Donald Farr
Former Editor, Mustang Monthly
July 1, 2008
Photos By: Jerry Heasley, Courtesy of Ford Motor Company

H.B. Halicki, the creator of Gone in 60 Seconds, told me that he was leaving the rights to his brothers. But his wife sued them and took the legacy for herself. My lawyers applied to the United States Patent & Trademark Office and I was granted the rights to the "Eleanor" trademark for vehicles, and my licensing company licensed it out to some people [Unique Performance] who wanted to build Shelby GT500s from old Mustangs built in the '60s. The Shelby GT500 is my car. No one is going to call my car "Eleanor" without my permission. But H.B. Halicki's wife sued me, and I spent a lot of money on a lawsuit. The judge threw it out on a summary judgment, which is being appealed.

Now she has sued me again, even before the appeal is over. She claims she somehow got new rights to my car and my trademarks from Disney. It's the damndest thing, but I guess the legal process works in very strange ways sometimes.

Some people just like to sue, and I guess I'm what some lawyers call a "deep pocket," but I'll fight all these frivolous lawsuits to the end.

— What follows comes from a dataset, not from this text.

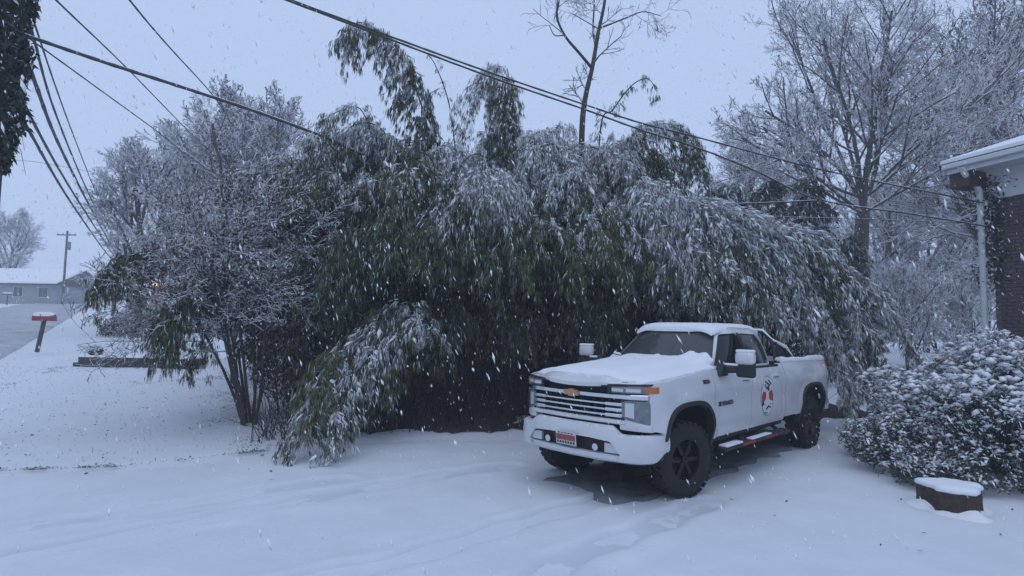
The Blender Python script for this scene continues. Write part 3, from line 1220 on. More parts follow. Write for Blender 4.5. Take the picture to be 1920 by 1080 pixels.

MM: You seem to keep getting caught up in lawsuits. Is that just a matter of you being in business and so successful?
Shelby: Like I said, there are some people out there who will knowingly rip you off, and others who will sue you for just about anything, and there are so many lawyers now it's scary. You see, I'm 85 now and I want to get all of this cleaned up so I don't leave my children, my wife, and my company fighting these battles for the next 85 years. I'm doin' my best.

MM: Can you talk about the situation with Unique Performance, which was building GT500E and other Shelby continuation cars? As you know, they were shut down under accusations of illegal title washing.
Shelby: Since there's an ongoing investigation about what Unique was doing with those cars, I can't say a whole lot, except that I was never a part of the contracts of the people who bought the cars. And I never accepted a dime for any of these cars until they were delivered and the customers said they were satisfied. I hope everyone who purchased a car will still get it.

MM: Last year The Carroll Shelby Children's Foundation was criticized for not giving out enough money. You responded by saying that you were trying to make sure that the foundation was endowed.
Shelby: A national article was published that said we're not giving any money away that came from cars we sold at auction. But the simple fact of it is, my goal is to build an endowment for the Foundation that will help people long after I'm gone. When it comes right down to it, my Foundation isn't doing anything different than places like colleges that build up their endowment funds with billions of dollars for future use. I'm not there yet!

When I had my heart transplant in 1990, there were two boys, one on each side of me, one 12 and one 15. They both passed away waiting for a heart. I had about two weeks to live so I told the Old Man upstairs that if I got a heart that I was going to try and help people who needed transplants. I formed my foundation after I got out and put $100,000 in it. Three days after I signed the papers, I got a call from my friend Chris Schenkel who said there was a baby girl in Indiana who needed a heart transplant or she wasn't going to live. I went to the bank and borrowed the money to put a heart in her. She's 17 now and one of the 12 kids picked to be on the U.S. Olympic ice skating team. And we've given out money to great kids and worthy causes ever since.

The last three Shelbys auctioned went to other charities to spread the wealth. So I'm financing my Foundation myself. When somebody sends me their glovebox, I sign it for $250, which goes straight to the foundation endowment. I hope to leave it with enough money that my estate doesn't have to keep putting money into it after I go horizontal.